In the new age of feminism, both Jamestown Settlement and Historic Jamestowne are celebrating the often forgotten faces of history—women.
“If you look at the way our park would’ve looked 30 years ago the perspective was English, white, male and wealthy,” said Mark Summers, public historian for Historic Jamestowne. “While we don’t want to ignore those voices, only having them doesn’t complete the story.”
On Nov. 18, Historic Jamestowne held its first “Women of Jamestown” tour and on Nov. 10, Jamestown Settlement opened its newest exhibit, TENACITY: Women in Jamestown and Early Virginia.
The tour is led by Falicity Wheless, a student at William & Mary who did research on the way women were treated in the legal system in Jamestown, Summers said.
“(Wheless) wanted to tell the stories you don’t usually hear,” he said. “She wanted to show them not as just victims of the legal system but how the male society and the laws were reacting to women asserting themselves.”
Wheless will discuss Jamestown’s English, Powhatan and African women in the context of fighters, builders, politicians and diplomats from 1607-1699. The tour is designed to inform visitors about the complexities of gender in Jamestown.
“I think the women at Jamestown we traditionally talked about were women as wives and servants, not individuals,” he said.
At the Jamestown Settlement, the new exhibit is designed to be a story-based experience that use artifacts, images and primary sources to teach the struggles women faced in the 17th century.
“We worked hard to identify personal stories of women in early Virginia that could explore what women’s lives were like here, and how they navigated within their communities, the landscape, the law,” said Katherine Gruber, curator for the Jamestown-Yorktown Foundation. “But for every name that we know and every story we tell in the exhibit, there are so many more that are lost to history.”
Jamestown Settlement, administered by the Jamestown-Yorktown Foundation, will have a series of lectures and events through January 2020 as part of the settlement’s commemoration to celebrate the 400th anniversary of key historical events in Virginia in 1619, including the recruitment of English women to Jamestown.
“Visitors will learn about new mothers, about orphaned daughters, about women who took a chance and decided to journey to Virginia–and about women who had no choice in the matter at all,” Gruber said.
The next “Women of Jamestown” tour at Historic Jamestowne will be at 2 p.m. on Wednesday.
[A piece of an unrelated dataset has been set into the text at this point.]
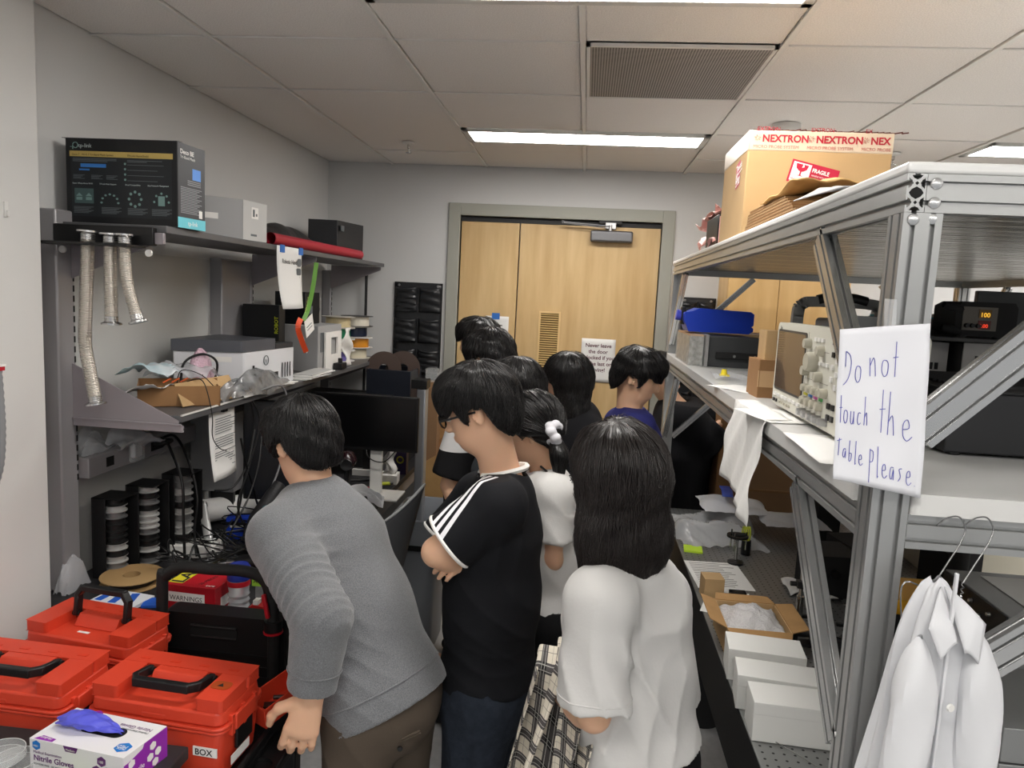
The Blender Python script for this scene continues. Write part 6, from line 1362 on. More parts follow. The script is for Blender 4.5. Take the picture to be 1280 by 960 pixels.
for x in (cx0+.04, cx1-.04):
    for y in (cy0+.04, cy1-.04):
        MB().box((x-.022, y-.022, .10), (x+.022, y+.022, KZ-.0205)).build('leg', m_cart, kt, bevel=.004)
        MB().lathe([(0, -.016), (.045, -.016), (.05, -.01), (.05, .01), (.045, .016), (0, .016)], 20, (x, y, .05), (1, 0, 0)).build('wheel', m_blk2, kt)
def lrow(sections):      # loft of rounded rectangles (w, d, z, r)
    L = [[(x, y, z) for x, y in rrect(w, d, r, 4)] for w, d, z, r in sections]; n = len(L[0]); mb = MB()
    return mb.add([p for q in L for p in q], [(i*n+j, i*n+(j+1) % n, (i+1)*n+(j+1) % n, (i+1)*n+j) for i in range(len(L)-1) for j in range(n)]+[tuple(range(n-1, -1, -1)), tuple((len(L)-1)*n+j for j in range(n))], 0, False)
def toolbox(lab, x, y, a, up, w=.355, d=.195, z=KZ+.001, tray=False):
    t = thing('toolbox', lab, 'toolbox', (x, y, z), 'orange plastic toolboxes on the cart', world=False, rz=a)
    lrow([(w*.90, d*.86, 0, .02), (w*.955, d*.93, .118, .02)]).build('body', m_org, t, bevel=.004)
    lrow([(w*.99, d*.985, .1185, .024), (w*.99, d*.985, .1265, .024)]).build('body_rim', m_org, t, bevel=.003)
    lrow([(w, d, .1275, .026), (w, d, .136, .026)]).build('lid_rim', m_org, t, bevel=.003)
    lrow([(w*.965, d*.94, .1365, .024), (w*.94, d*.90, .168, .02)]).build('lid', m_org, t, bevel=.005)
    hw, hd = w*.47, d*.45
    MB().prism([(-hw, .030), (hw, .030), (hw, hd), (-hw, hd)], (0, 0, .168), (1, 0, 0), (0, 1, 0), (0, 0, 1), .030).build('lid_back', m_org, t, bevel=.008, seg=3)
    for s in (-1, 1):
        xa, xb = sorted((s*.100, s*hw))
        MB().prism([(xa, -hd+.003), (xb, -hd+.003), (xb, .0295), (xa, .0295)], (0, 0, .168), (1, 0, 0), (0, 1, 0), (0, 0, 1), .0298).build('lid_shoulder', m_org, t, bevel=.008, seg=3)
    MB().prism([(-.018, 0), (.0295, 0), (.0295, .030), (.004, .030)], (-.066, 0, .168), (0, 1, 0), (0, 0, 1), (1, 0, 0), .132).build('lid_bridge', m_org, t, bevel=.003)
    for xx in (-.12, -.04, .04, .12): MB().box((xx-.013, .045, .1982), (xx+.013, .056, .1995)).build('lid_notch', m_org2, t, bevel=.0006)
    dr = np.array([0, .12, .99]) if up else np.array([0, -.96, .16]); dr = unit(dr)
    P0 = np.array([-.082, .012, .192]); P1 = np.array([.082, .012, .192]); L = .075
    hb = MB(); nup = (0, 1, 0) if up else (0, 0, 1)
    Q = [P0, P0+dr*(L*.72)+np.array([.0, 0, 0]), P0+dr*L+np.array([.016, 0, 0]), P1+dr*L+np.array([-.016, 0, 0]), P1+dr*(L*.72), P1]
    for i in range(5):
        e = unit(Q[i+1]-Q[i])*.006; hb.bar(Q[i]-e, Q[i+1]+e, .014 if i != 2 else .017, .022, up=nup)
    hb.build('handle', m_blk, t, bevel=.003)
    for s in (-1, 1): MB().cyl((s*.094, .012, .192), (s*.07, .012, .192), .008, n=12).build('hinge_pin', m_blk, t)
    for s in (-1, 1):
        for yy in (-.05, 0, .05): MB().box((s*w*.485-.006, yy-.006, .100), (s*w*.485+.006, yy+.006, .150)).build('side_rib', m_org, t, bevel=.001)
    MB().box((w*.485, -.045, .108), (w*.485+.010, .045, .148)).build('latch', m_org, t, bevel=.003)
    MB().box((w*.478, -.035, .055), (w*.478+.008, .035, .107)).build('latch_plate', m_blk, t, bevel=.002)
    MB().box((-.03, -hd-.004, .1375), (.03, -hd+.002, .150)).build('clasp', m_org, t, bevel=.002)
    return t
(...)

The tour is included in admission.
The TENACITY exhibit is included with Jamestown Settlement admission of $17.00 for adults, $8 for ages 6 through 12 through December and $17.50 for adults and $8.25 for visitors ages 6 through 12 starting in 2019.
Both of these organizations hope to connect visitors to history in new ways by introducing previously untold or lesser known perspectives of Jamestown.
“We want people to leave and say ‘I didn’t just learn about 400 years ago, I learned something about today,” Summers said.